From: Daniel Colascione
Subject: Re: eval-after-load not harmful after all (Was: Re: Why js-2mode?)
Date: Mon, 10 Aug 2009 23:06:41 -0400

On Aug 10, 2009, at 8:43 PM, Stephen J. Turnbull wrote:

Drew Adams writes:
In Icicles, I sometimes `require' other libraries explicitly. But in a few cases I use `eval-after-load' instead - for exactly the kind of thing that Carsten

I agree with Daniel, Carsten, and others that `eval-after-load' should not be

I have no objection to use of `eval-after-load' in user or site files
that are disabled by emacs -q.  But `eval-after-load' in core files is
like smoking in an elevator next to a pregnant woman.  It's very
convenient, maybe even "necessary", from the point of view of the
user of the feature, but he doesn't bear the pain of debugging a
Heisenbug that appears for the user of random-package-using-e-a-l.

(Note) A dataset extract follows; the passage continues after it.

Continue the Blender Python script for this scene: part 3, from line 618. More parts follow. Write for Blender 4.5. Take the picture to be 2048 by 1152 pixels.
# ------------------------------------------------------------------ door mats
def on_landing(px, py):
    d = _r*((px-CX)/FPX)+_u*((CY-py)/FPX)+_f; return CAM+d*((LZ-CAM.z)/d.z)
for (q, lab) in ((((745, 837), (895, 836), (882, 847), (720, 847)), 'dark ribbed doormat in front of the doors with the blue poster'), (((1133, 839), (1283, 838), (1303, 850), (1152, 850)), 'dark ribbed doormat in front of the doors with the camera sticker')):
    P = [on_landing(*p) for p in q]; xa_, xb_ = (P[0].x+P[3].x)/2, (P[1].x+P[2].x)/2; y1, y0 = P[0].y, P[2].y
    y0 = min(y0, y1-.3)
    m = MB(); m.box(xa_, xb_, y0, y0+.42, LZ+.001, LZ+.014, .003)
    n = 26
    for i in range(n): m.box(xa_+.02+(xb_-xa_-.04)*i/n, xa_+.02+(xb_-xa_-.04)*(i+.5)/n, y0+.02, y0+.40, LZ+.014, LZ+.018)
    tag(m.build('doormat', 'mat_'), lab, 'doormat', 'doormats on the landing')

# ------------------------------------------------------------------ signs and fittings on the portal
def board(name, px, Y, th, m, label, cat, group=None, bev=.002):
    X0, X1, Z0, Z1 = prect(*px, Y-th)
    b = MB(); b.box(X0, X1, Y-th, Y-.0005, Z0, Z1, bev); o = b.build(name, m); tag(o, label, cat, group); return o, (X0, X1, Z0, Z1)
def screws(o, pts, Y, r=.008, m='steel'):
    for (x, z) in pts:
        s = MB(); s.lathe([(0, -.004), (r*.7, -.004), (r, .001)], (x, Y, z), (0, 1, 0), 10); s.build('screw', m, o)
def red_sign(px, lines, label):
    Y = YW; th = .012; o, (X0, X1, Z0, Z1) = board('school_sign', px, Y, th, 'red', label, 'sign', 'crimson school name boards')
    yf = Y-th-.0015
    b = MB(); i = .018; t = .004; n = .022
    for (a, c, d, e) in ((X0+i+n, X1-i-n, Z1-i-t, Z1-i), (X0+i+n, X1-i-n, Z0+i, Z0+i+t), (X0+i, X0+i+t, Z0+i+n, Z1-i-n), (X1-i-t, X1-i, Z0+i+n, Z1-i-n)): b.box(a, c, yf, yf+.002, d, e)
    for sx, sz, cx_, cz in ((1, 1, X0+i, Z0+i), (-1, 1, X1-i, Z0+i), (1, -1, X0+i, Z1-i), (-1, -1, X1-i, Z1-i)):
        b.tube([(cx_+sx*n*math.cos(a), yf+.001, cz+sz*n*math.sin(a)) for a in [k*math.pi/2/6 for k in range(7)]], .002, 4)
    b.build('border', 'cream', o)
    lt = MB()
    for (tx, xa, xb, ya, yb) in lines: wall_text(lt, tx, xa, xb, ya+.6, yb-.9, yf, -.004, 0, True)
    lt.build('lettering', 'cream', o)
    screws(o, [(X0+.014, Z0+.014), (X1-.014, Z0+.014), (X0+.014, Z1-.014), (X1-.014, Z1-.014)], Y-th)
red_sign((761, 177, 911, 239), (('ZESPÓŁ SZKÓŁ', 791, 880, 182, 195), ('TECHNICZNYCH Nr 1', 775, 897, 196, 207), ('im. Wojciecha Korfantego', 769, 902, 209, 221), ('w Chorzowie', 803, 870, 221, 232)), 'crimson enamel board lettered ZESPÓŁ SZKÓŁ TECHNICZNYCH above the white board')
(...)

You haven't actually addressed the reason for using e-a-l and provided alternatives, nor have you provided any concrete examples of the harm e-a-l might cause. You've just put "necessary" in scare quotes without even considering the idea that it might actually *be* necessary.

If packages M needs to work with optional package Q, then there are two approaches: either M can use eval-after-load to customize Q, or Q can include a list of every possible M with which it can be used. You might decry the former, but I don't think the latter is any more maintainable.